The logic in a stay-at-home mom's head of steam

I'd been working on this theory, building up a head of steam like some old freight train. I was just about ready to start whining on paper about how working moms take advantage of the moms like me who choose to stay at home. How we, the stay-at-home - or leisure - moms, are in fact the village it takes to raise a child, especially the child of the working mom. We fill in for the field trips, we do the carpooling and last-minute pickups when someone gets stuck at the office. We are the glue that holds it all together.

I had all sorts of jokes to make, at the working mom's expense. I figured, hey, she has a job, she can afford a little ribbing. My stay-at-home-mom friends agreed with me, too. Clearly we two groups of women get along about as well as the Jets and the Sharks in "West Side Story."

Then Susan had to go and mess everything up.

Let me tell you a few things about my good friend Susan. To begin with, she's smart, funny, and she and her husband, Gene, are doing a first-rate job of raising a great kid.

Susan offered to take my kids to the mall with her daughter and buy them all dinner at the food court. She was going to the mall to buy a going-away present for a summer intern at her office. Yep, that's right, Susan is a working mom with a very big job at a very big company. So Susan was doing what most stay-home mothers do for each other - helping out another mom, unasked, without expectation of reciprocation.

She wasn't making a grand gesture, just a kind one that enabled me to sneak a little more writing time in my very nice but overcrowded day. Suddenly my high horse seemed like a pretty low pony.

There's a schism between moms who work and moms who don't. (Yeah, I know, we're all working mothers, but you know what I mean - the ones with paychecks versus the ones without.) And we've got to bridge that schism.

This sea change in me got me thinking about all the times some mothers who stay home still find time the opportunity impose on other stay-at-home moms like me, without giving it a thought.

Then I thought about all the juggler moms I know who somehow manage to get to their afternoon work meeting and still be on the bus for the morning field trip to the ballet - working moms who lie about where they are, risk their jobs, to be with their kids.

I've long been aware that the way the world works, women are made to feel they've made the wrong choice no matter what they do, or don't do. If you stay home, you're not fulfilling your potential (as if potential can only be filled in an office situation). If you work, you're missing out on raising your child. Well, some women have to work, and that's all there is to it.

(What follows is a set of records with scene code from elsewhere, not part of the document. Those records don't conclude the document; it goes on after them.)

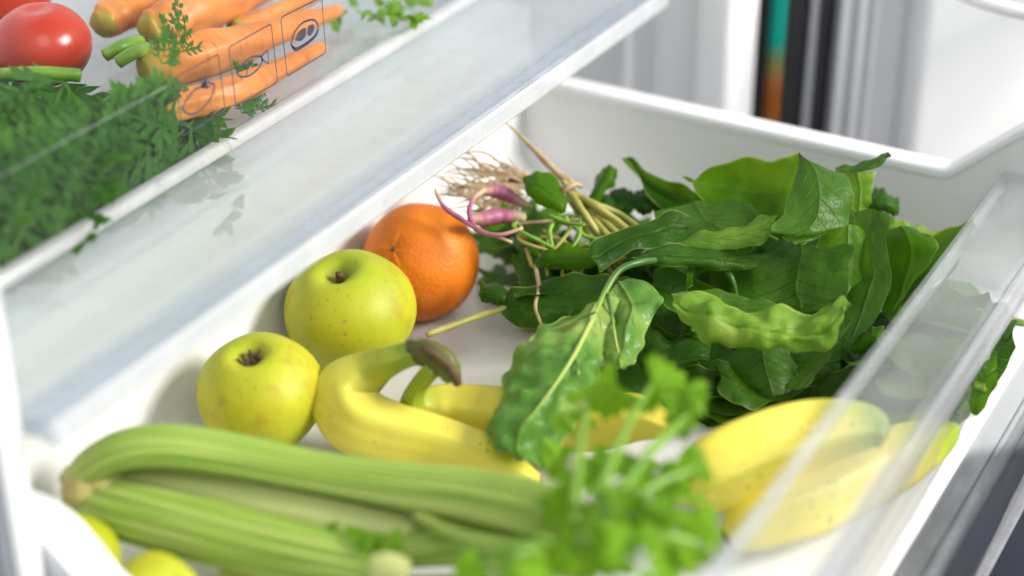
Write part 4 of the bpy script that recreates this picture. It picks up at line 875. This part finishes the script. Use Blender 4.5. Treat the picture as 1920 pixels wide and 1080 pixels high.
def put_frond(p, dirv, size, seed):
    near = p[1] < YU + 0.034
    if near: dirv = np.array([dirv[0], 0.10, dirv[2]])
    y = nrm(dirv); n0 = nrm(np.array([rf_.uniform(-.5, .3), rf_.uniform(-.8, .2), 1.0]) if not near else np.array([rf_.uniform(-.1, .1), -1.0, rf_.uniform(.05, .3)])); n0 = nrm(n0 - y * np.dot(n0, y)); x = np.cross(y, n0)
    o = bpy.data.objects.new('frond', FM[seed % 4]); COL.objects.link(o); o.parent = cg
    o.matrix_world = Matrix(((x[0] * size, y[0] * size, n0[0] * size, p[0]), (x[1] * size, y[1] * size, n0[1] * size, p[1]), (x[2] * size, y[2] * size, n0[2] * size, p[2]), (0, 0, 0, 1)))
cnt = 0
for i in range(400):
    px = rf_.uniform(-70, 470); py = rf_.uniform(130, 480)
    top = 140 if px < 180 else 140 + (px - 180) * 0.16
    bot = 470 - max(0, px + 20) * 0.60
    if not (top < py < bot): continue
    p = PZ(px, py, ZC + rf_.uniform(0.006, 0.042))
    if p[1] < YU + 0.012: p = PY(px, py, YU + rf_.uniform(0.013, 0.026))
    if p[2] < ZC + 0.003: continue
    a = rf_.uniform(-0.6, 0.7) - 1.3
    dv = R_ * math.cos(a) * 0.8 + np.array([0, 0, -0.15]) + np.array([F_[0], F_[1], 0]) * math.sin(a) * 0.8
    dv[1] = max(dv[1], 0.02 if p[1] < YU + 0.03 else -0.25)
    put_frond(p, dv, rf_.uniform(0.045, 0.078), i); cnt += 1
    if cnt >= 70: break
for (x, y) in ((440, 205), (455, 212), (470, 205), (330, 95), (300, 120)):
    put_frond(PY(x, y, YU + .012) if y > 180 else PZ(x, y, .178), R_ * .6 + np.array([0, .3, .25]), 0.026, x)
for (a, b) in (((0, 140), (150, 142)), ((195, 105), (262, 78)), ((220, 118), (275, 92))):
    sweep('stalk', [PZ(a[0], a[1], .165), PZ((a[0] + b[0]) / 2, (a[1] + b[1]) / 2 - 4, .168), PZ(b[0], b[1], .165)], [.0034, .0036, .0036], MT['gstem'], cg, n=14, m=10)
# herb tuft at the far end of the clear drawer
hb = thing('parsley', 'tuft of leafy green herb at the carrot tips', 'parsley')
rh = random.Random(3)
for i in range(26):
    x = rh.uniform(625, 800); y = rh.uniform(-30, 50 - (x - 625) * 0.12)
    o = put_leaf(PZ(x, y, ZC + rh.uniform(.004, .016)), 0.0085 * rh.uniform(.8, 1.3), 200 + i, hb)
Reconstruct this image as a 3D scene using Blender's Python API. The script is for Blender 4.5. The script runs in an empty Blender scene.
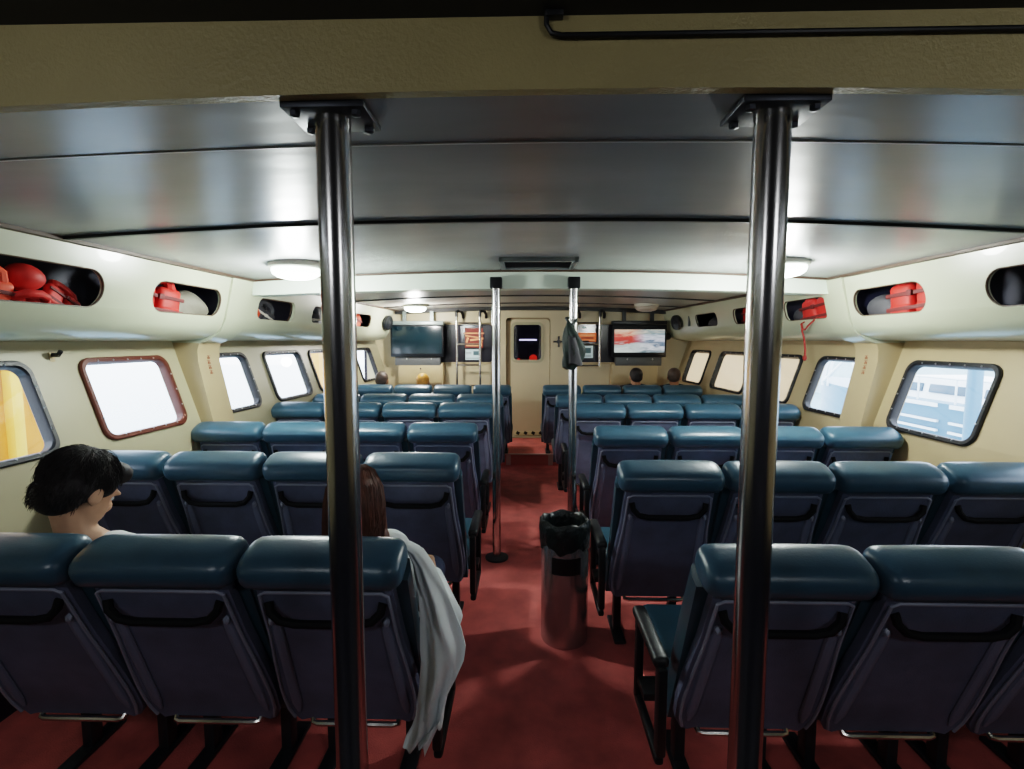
import bpy, bmesh, math, random
from mathutils import Vector, Matrix
random.seed(7)
C = bpy.context.scene.collection
R = math.radians
PI = math.pi

# ------------------------------------------------------------------ materials
def lin(h):
    h = h.lstrip('#')
    out = []
    for i in (0, 2, 4):
        c = int(h[i:i+2], 16) / 255
        out.append(c/12.92 if c <= .04045 else ((c+.055)/1.055)**2.4)
    return (*out, 1)

def mat(name, col, rough=.5, metal=0., var=0., vscale=8., bump=0., bscale=60., spec=.5, coat=0., emit=None, estr=0., stretch=None, sheen=0.):
    m = bpy.data.materials.new(name); m.use_nodes = True
    nt = m.node_tree; b = nt.nodes['Principled BSDF']
    col = lin(col) if isinstance(col, str) else col
    b.inputs['Base Color'].default_value = col
    b.inputs['Roughness'].default_value = rough
    b.inputs['Metallic'].default_value = metal
    b.inputs['Specular IOR Level'].default_value = spec
    b.inputs['Coat Weight'].default_value = coat
    b.inputs['Sheen Weight'].default_value = sheen
    if emit:
        b.inputs['Emission Color'].default_value = lin(emit); b.inputs['Emission Strength'].default_value = estr
    tc = nt.nodes.new('ShaderNodeTexCoord')
    src = tc.outputs['Object']
    if stretch:
        mp = nt.nodes.new('ShaderNodeMapping'); mp.inputs['Scale'].default_value = stretch
        nt.links.new(src, mp.inputs['Vector']); src = mp.outputs['Vector']
    if var:
        n = nt.nodes.new('ShaderNodeTexNoise'); n.inputs['Scale'].default_value = vscale; n.inputs['Detail'].default_value = 5
        nt.links.new(src, n.inputs['Vector'])
        r = nt.nodes.new('ShaderNodeValToRGB')
        r.color_ramp.elements[0].position = .3; r.color_ramp.elements[1].position = .7
        r.color_ramp.elements[0].color = (*[c*(1-var) for c in col[:3]], 1)
        r.color_ramp.elements[1].color = (*[min(1, c*(1+var)) for c in col[:3]], 1)
        nt.links.new(n.outputs['Fac'], r.inputs['Fac']); nt.links.new(r.outputs['Color'], b.inputs['Base Color'])
    if bump:
        n2 = nt.nodes.new('ShaderNodeTexNoise'); n2.inputs['Scale'].default_value = bscale; n2.inputs['Detail'].default_value = 3
        nt.links.new(src, n2.inputs['Vector'])
        bp = nt.nodes.new('ShaderNodeBump'); bp.inputs['Strength'].default_value = bump; bp.inputs['Distance'].default_value = .02
        nt.links.new(n2.outputs['Fac'], bp.inputs['Height']); nt.links.new(bp.outputs['Normal'], b.inputs['Normal'])
    return m

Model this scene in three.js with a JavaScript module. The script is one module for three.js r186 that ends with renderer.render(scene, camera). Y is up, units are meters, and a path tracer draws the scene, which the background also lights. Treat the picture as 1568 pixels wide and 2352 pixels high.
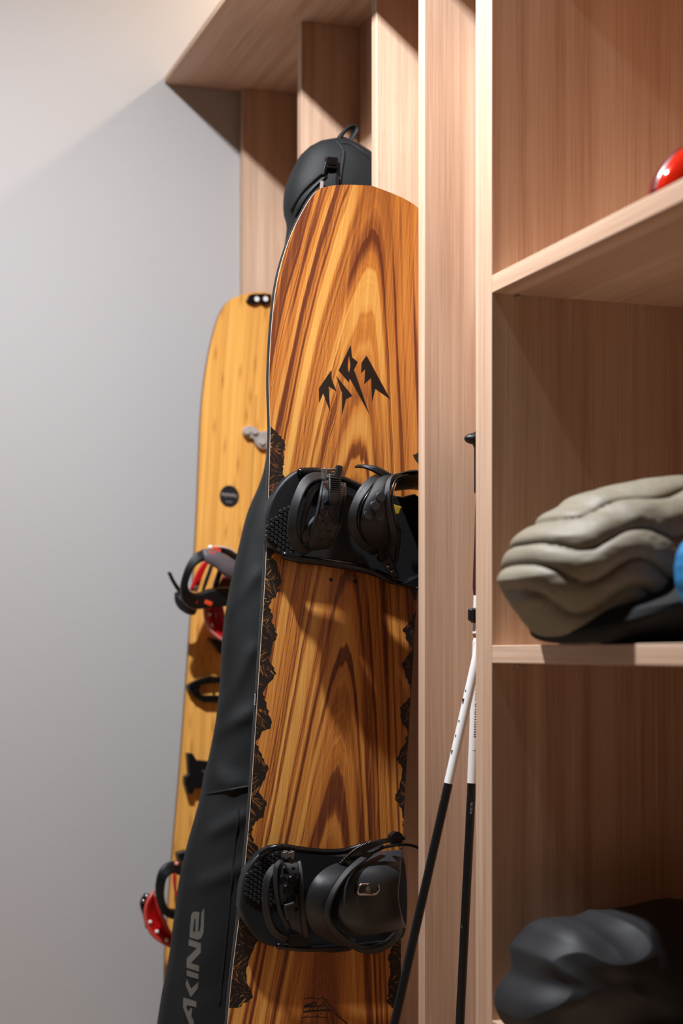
import * as THREE from 'three';
import { RoundedBoxGeometry } from 'three/addons/geometries/RoundedBoxGeometry.js';
import { mergeGeometries as mergeAll, mergeVertices, toCreasedNormals } from 'three/addons/utils/BufferGeometryUtils.js';
import { RectAreaLightUniformsLib } from 'three/addons/lights/RectAreaLightUniformsLib.js';

// ------------------------------------------------------------------ camera, lamps, exposure
RectAreaLightUniformsLib.init();
const EYE = 0.872;                              // camera height
const scene = new THREE.Scene();
scene.background = new THREE.Color(0x000000);
const camera = new THREE.PerspectiveCamera(33.47, 1568 / 2352, 0.05, 30);
camera.position.set(3.54, EYE, 1.0);
camera.lookAt(3.54 - Math.cos(0.3351), EYE, 1.0 - Math.sin(0.3351));
camera.setViewOffset(1568, 2352, 0, -324, 1568, 2352);   // level camera, lens shifted upwards
camera.focus = 2.70;
camera.userData.fStop = 2.5;
const renderer = new THREE.WebGLRenderer({ antialias: true });
renderer.toneMapping = THREE.LinearToneMapping;
renderer.toneMappingExposure = 1.22;
renderer.shadowMap.enabled = true;
const CEIL = EYE + 1.66, LAMP = [1.328, CEIL - 0.035, 0.66];
const spot = new THREE.RectAreaLight(0xf6faff, 5200, 0.06, 0.06);   // the downlight's diffuser, facing the floor
spot.position.set(LAMP[0], LAMP[1] - 0.004, LAMP[2]);
spot.lookAt(LAMP[0], 0, LAMP[2] + 0.0001);
scene.add(spot);
const STRIP = [0.47, EYE + 1.44, -0.108];       // warm light bar on the back wall, above the overhanging board
const bar = new THREE.RectAreaLight(0xffe4c4, 30, 0.85, 0.03);
bar.position.set(STRIP[0], STRIP[1], STRIP[2] + 0.016);
bar.lookAt(STRIP[0], STRIP[1], 1);
scene.add(bar);

// ------------------------------------------------------------------ helpers
let seedState = 7;
const rnd = () => { seedState = (seedState * 1664525 + 1013904223) >>> 0; return seedState / 4294967296; };
const hash = (x, y) => { let h = (x * 374761393 + y * 668265263) | 0; h = Math.imul(h ^ (h >>> 13), 1274126177); return ((h ^ (h >>> 16)) >>> 0) / 4294967296; };
function noise(x, y) {
  const xi = Math.floor(x), yi = Math.floor(y), fx = x - xi, fy = y - yi;
  const u = fx * fx * (3 - 2 * fx), v = fy * fy * (3 - 2 * fy);
  const a = hash(xi, yi), b = hash(xi + 1, yi), c = hash(xi, yi + 1), d = hash(xi + 1, yi + 1);
  return a + (b - a) * u + (c - a) * v + (a - b - c + d) * u * v;
}
const fbm = (x, y, n = 4) => { let s = 0, a = 0.5; for (let i = 0; i < n; i++) { s += a * noise(x, y); x = x * 2.03 + 17; y = y * 2.03 + 9; a *= 0.5; } return s; };
const clamp = (x, a = 0, b = 1) => Math.min(b, Math.max(a, x));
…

I have very strong opinions about women staying home to be with their kids until they go to college. I see this as, if not my job, my commitment.

But Susan made me realize I'd forgotten something very important, even essential - that before we were moms, we were sisters; that women are supposed to support each other. That's what feminism is all about, supporting each others' choices even if we don't agree with them - and especially if we don't agree with them.

Obviously, I feel the best choice a woman can make is to stay home with her children. But that doesn't give me the right to be self-righteous. We often have to make choices of necessity - usually economic.

Many women would love to stay home with their kids, but can't because either they're single parents or they need two paychecks to make ends meet.

Many women don't want to stay home with their kids, and to be honest, those are the women I have a problem with. No one put a gun to their heads and said "Procreate!"

Somehow, someway, someday soon, we've got to learn to talk about the money. It divides the women who can afford to stay home with their children, and those who simply can't.

But there's another, more insidious, side to this cash-flow problem we're all in the throes of.

There's a money obsession gripping this country like an ill-fitting shoe (see "Survivor" or "Big Brother," or better yet, don't), that makes people think they need these overburdened, fast-track lives that often leave their children in the dust.

It's too easy to shrug it off by saying, it's the culture, as if one were referring to something that lurks over there somewhere.

People, I have seen The Culture, and it is us.

But maybe just the fact that Susan and I are such good friends, even though we're in different camps, as it were, is proof that things are not so grim.

If the Jets and the Sharks could learn to get along - and after all the dancing and rumbling, they leave the abandoned playground as friends, remember? - then maybe all of us moms can play nice too.

*Madora McKenzie Kibbe writes from an office in her home - which makes her a working stay-at-home mom.